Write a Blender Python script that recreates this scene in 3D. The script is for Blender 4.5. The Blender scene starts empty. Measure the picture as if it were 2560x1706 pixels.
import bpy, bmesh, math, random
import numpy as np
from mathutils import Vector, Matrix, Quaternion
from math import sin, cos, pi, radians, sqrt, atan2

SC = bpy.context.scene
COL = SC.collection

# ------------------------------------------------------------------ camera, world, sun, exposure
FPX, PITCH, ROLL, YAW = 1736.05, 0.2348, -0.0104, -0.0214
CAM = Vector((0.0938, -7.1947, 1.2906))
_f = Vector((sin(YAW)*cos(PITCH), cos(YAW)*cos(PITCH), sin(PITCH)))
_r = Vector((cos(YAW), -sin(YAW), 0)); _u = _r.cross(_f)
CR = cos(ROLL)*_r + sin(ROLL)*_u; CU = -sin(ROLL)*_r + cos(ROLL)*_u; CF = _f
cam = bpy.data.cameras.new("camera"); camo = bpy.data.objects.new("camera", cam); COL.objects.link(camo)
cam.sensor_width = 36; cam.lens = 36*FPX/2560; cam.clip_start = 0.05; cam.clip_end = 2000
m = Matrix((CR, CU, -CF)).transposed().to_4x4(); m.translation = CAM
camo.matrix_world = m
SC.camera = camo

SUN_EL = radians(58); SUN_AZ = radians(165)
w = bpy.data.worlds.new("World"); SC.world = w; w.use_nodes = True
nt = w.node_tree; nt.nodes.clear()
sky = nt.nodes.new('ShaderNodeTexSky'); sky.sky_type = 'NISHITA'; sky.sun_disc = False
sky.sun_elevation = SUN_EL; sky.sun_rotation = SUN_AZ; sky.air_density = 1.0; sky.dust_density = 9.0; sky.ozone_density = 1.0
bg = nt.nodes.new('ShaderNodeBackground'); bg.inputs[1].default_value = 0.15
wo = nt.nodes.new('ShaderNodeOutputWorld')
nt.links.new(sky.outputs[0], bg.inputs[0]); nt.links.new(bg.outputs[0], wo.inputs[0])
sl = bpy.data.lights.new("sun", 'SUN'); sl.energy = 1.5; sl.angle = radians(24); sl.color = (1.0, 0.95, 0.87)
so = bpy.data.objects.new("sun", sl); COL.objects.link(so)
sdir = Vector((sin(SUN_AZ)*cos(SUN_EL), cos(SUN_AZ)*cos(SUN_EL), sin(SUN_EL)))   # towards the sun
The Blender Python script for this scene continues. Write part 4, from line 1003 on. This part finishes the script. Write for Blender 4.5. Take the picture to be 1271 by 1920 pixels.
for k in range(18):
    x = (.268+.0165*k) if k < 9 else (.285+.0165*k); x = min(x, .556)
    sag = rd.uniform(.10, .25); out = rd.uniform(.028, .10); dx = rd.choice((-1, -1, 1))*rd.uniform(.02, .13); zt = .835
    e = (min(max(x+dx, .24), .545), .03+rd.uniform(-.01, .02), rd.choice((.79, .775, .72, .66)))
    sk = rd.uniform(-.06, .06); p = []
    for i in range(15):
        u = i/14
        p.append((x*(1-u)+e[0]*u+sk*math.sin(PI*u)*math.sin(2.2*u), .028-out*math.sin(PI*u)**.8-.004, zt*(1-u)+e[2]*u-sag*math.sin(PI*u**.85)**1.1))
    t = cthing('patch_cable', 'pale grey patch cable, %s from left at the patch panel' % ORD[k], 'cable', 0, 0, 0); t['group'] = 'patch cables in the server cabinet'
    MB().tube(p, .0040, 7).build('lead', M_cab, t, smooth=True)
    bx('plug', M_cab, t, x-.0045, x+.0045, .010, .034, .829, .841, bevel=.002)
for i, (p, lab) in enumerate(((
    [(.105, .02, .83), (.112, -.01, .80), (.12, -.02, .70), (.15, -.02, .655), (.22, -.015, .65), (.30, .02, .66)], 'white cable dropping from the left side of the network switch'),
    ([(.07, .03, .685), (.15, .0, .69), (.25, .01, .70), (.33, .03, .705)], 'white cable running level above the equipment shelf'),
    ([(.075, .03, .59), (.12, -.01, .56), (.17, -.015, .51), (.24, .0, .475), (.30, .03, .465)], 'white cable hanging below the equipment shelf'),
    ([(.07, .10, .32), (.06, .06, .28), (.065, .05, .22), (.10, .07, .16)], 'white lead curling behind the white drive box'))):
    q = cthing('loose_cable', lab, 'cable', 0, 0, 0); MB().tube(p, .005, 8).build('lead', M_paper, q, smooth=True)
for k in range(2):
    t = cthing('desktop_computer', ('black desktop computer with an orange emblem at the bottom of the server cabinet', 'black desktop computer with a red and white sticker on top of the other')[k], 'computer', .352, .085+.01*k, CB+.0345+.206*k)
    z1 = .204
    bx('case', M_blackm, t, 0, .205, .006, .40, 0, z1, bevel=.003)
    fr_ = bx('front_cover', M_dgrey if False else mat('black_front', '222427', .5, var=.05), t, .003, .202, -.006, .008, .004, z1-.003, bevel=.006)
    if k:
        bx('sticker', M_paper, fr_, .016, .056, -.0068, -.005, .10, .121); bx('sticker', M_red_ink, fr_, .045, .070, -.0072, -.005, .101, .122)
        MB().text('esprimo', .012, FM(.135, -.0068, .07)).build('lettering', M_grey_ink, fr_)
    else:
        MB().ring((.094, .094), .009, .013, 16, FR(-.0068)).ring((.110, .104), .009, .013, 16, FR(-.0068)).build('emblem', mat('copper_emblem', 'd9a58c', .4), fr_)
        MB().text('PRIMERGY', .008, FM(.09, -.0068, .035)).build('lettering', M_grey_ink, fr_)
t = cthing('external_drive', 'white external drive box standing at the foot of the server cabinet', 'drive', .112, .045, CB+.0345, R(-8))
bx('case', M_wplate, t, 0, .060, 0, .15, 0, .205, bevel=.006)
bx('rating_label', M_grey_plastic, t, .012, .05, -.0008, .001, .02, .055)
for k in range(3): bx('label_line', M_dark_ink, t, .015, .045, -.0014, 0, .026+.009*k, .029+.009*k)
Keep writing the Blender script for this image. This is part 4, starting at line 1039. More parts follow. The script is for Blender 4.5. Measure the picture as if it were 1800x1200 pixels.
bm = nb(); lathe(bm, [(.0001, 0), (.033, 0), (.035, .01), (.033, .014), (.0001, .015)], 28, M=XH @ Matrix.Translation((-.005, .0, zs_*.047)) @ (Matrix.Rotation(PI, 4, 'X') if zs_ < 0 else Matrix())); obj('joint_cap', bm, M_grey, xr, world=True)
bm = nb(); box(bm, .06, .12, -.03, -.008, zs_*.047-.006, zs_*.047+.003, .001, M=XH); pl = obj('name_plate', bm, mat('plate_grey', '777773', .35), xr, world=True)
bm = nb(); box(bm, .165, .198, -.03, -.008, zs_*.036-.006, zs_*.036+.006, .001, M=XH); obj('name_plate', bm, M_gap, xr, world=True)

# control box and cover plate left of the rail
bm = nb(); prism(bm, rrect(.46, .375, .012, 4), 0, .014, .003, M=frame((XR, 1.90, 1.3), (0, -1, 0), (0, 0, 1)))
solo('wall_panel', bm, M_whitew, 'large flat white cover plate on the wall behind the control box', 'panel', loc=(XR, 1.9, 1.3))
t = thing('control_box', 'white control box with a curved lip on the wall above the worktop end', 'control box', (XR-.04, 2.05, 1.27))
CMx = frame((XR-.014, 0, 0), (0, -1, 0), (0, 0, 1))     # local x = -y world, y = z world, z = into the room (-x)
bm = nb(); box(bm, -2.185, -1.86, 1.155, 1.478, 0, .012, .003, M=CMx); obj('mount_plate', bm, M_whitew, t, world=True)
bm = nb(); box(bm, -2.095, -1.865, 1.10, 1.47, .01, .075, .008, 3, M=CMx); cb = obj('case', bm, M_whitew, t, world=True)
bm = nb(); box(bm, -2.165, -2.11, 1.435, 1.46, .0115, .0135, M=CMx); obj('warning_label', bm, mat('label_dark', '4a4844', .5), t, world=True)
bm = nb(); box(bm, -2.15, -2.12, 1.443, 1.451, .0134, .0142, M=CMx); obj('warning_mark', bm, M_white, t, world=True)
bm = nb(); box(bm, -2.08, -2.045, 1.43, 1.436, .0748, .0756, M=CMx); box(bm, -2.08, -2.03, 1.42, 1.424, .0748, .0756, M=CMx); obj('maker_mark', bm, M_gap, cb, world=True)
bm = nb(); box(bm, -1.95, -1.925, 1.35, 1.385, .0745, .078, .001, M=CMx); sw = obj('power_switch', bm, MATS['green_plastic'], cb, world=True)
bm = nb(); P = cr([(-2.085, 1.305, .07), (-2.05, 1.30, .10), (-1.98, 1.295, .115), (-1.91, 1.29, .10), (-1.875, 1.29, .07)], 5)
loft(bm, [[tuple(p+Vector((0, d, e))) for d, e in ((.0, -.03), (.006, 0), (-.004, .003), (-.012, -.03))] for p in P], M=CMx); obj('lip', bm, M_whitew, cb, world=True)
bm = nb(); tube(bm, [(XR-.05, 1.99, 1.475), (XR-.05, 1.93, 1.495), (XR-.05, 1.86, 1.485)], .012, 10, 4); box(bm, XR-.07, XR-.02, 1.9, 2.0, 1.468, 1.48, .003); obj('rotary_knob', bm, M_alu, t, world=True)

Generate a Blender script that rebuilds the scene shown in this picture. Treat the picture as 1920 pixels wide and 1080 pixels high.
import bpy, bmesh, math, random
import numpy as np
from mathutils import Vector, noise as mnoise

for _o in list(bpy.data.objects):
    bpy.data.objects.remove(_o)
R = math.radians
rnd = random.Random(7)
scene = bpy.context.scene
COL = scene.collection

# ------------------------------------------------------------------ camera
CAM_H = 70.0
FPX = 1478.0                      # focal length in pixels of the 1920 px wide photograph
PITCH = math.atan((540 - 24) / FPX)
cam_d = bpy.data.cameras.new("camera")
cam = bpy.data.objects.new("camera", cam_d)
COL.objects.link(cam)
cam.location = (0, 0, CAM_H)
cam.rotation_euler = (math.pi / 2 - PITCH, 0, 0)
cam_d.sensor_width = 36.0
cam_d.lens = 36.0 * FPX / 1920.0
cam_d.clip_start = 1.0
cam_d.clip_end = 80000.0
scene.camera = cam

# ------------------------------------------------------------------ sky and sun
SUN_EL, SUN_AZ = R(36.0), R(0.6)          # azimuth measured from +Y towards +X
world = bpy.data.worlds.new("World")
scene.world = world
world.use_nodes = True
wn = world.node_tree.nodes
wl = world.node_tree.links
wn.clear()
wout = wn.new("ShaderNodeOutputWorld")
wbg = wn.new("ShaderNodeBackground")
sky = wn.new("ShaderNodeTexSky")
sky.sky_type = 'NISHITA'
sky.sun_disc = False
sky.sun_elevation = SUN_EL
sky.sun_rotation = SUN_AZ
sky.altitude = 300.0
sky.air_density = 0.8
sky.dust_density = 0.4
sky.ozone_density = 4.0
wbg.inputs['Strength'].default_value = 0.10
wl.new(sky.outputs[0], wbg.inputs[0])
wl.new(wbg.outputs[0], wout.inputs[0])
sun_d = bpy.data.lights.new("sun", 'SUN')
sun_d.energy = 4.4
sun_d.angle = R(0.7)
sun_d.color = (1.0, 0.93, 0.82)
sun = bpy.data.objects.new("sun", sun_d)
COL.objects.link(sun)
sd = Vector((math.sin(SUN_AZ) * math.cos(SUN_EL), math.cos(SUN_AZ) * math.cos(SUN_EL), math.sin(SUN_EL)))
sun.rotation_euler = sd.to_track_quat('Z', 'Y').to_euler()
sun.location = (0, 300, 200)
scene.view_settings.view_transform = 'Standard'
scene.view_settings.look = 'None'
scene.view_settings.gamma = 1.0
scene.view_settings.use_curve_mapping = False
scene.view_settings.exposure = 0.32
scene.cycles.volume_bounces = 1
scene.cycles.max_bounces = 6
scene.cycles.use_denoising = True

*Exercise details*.
Find each line that has the word "pixels", then copy it out.

*Response to this exercise*.
Write a Blender Python script that recreates this scene in 3D. The script is for Blender 4.5. The Blender scene starts empty. Measure the picture as if it were 2560x1706 pixels.
The Blender Python script for this scene continues. Write part 4, from line 1003 on. This part finishes the script. Write for Blender 4.5. Take the picture to be 1271 by 1920 pixels.
Keep writing the Blender script for this image. This is part 4, starting at line 1039. More parts follow. The script is for Blender 4.5. Measure the picture as if it were 1800x1200 pixels.
Generate a Blender script that rebuilds the scene shown in this picture. Treat the picture as 1920 pixels wide and 1080 pixels high.
FPX = 1478.0                      # focal length in pixels of the 1920 px wide photograph